Exposed interfaces and fast mixing in XFEL-friendly liquid sheets

Abstract

Microfluidic liquid sheet jets have rapidly grown in popularity for extreme ultraviolet and soft x-ray spectroscopies as they are vacuum stable, constantly refreshing, and are easily able to reach sub-micron optical path lengths required for transmission measurements. We have recently demonstrated the generation of a new class of sheet jet comprised of two liquids (a “liquid heterostructure”) by colliding two jets of one liquid onto opposite sides of third jet of another liquid. The resulting structure is a layered sheet jet where a thin sheet of one liquid is completely enveloped by a larger sheet of a separate liquid. If the component liquids are miscible, the thin component layers result in fast diffusive mixing on submillisecond time scales based on measurements using FTIR microscopy. If the component liquids are immiscible, the resulting structure contains well-defined, large-area liquid-liquid interfaces with a minimized bulk liquid background as determined from ellipsometry and FTIR microscopy measurements.
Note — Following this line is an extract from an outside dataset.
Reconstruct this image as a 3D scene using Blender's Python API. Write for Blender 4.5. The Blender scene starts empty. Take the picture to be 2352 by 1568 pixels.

The inner liquid layer in these structures was found to be as thin as tens of nanometers, comparable to the thinnest sheet jets that can be produced. These new heterostructures provide the same benefits as conventional sheet jets for XUV and SXR spectroscopy and could enable new mix-and-probe spectroscopic techniques or support developing methods such as XUV/SXR second harmonic generation for examining buried liquid interfaces.